Pourquoi lisons-nous généralement silencieusement les textes qui sont sous nos yeux, et non pas à voix haute comme nous l’avons appris ? Cette intériorisation de la prononciation a fait une fois l’étonnement de saint Augustin. C’était lorsqu’il regardait lire son maître saint Ambroise. Si l’on en croit le disciple, celui-ci aurait été le premier des hommes de l’Antiquité à lire des yeux sans articuler le texte. Étonnée à son tour par la surprise de saint Augustin, Maria Tasinato, qui enseigne la philosophie à l’université de Padoue, s’est penchée sur les motifs et les conséquences de cette lecture silencieuse chez les pères de l’Église. Cette réflexion, contrairement à ce que l’on en attend, n’est pas une histoire de la lecture, ni même une étude de patristique. Elle confronte l’attitude inaugurale de saint Ambroise, lire pour soi-même sans offrir de prise au dehors, avec la tradition du dialogue platonicien.

Ambroise casse la solidarité qui existait entre la lecture et la voix pour en instaurer une entre la lecture et l’écriture.

Une culture de transmission orale s’efface au profit d’une nouvelle liturgie qui place le lecteur en position d’héritier confidentiel. De cette lecture muette naît alors une nouvelle façon de s’adresser aux autres, le commentaire ex cathedra, ou sermon, sorte de parole sourde au dialogue.

Ce que saint Augustin voit à l’œuvre chez son maître, c’est le démon de la lecture.
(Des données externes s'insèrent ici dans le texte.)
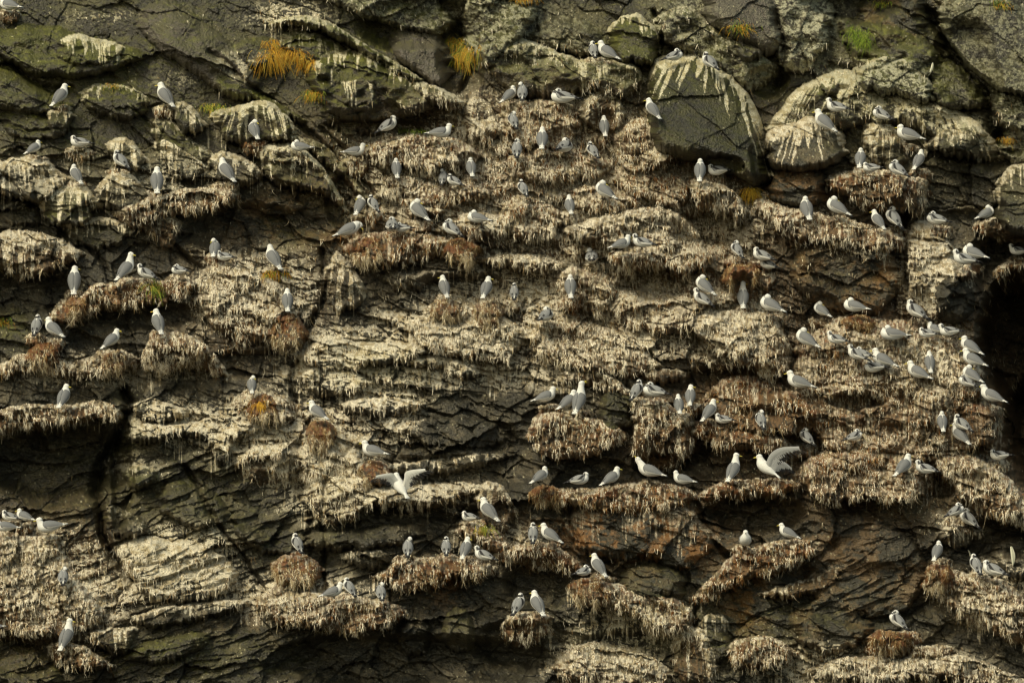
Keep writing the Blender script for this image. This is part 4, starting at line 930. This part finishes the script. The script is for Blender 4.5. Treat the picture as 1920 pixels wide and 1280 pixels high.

Il est dommage que Maria Tasinato, en ayant voulu se mettre sur ses traces, se soit laissé égarer par lui. Car ce démon a sa vertu, le savoir, comme son vice, l’érudition, vice auquel n’échappe pas l’auteur, ce qui de lectures comparées en analyses philologiques rend le fil de son propos assez lâche. « Le lecteur silencieux est plus en sécurité contre les démons que celui qui lit à haute voix. » Peut-être eût-il fallu en regard de cette conclusion lui suggérer de faire passer son propre texte à l’épreuve de ce que Flaubert appelait « le gueuloir », afin qu’écrire ne devienne le monologue de ses lectures.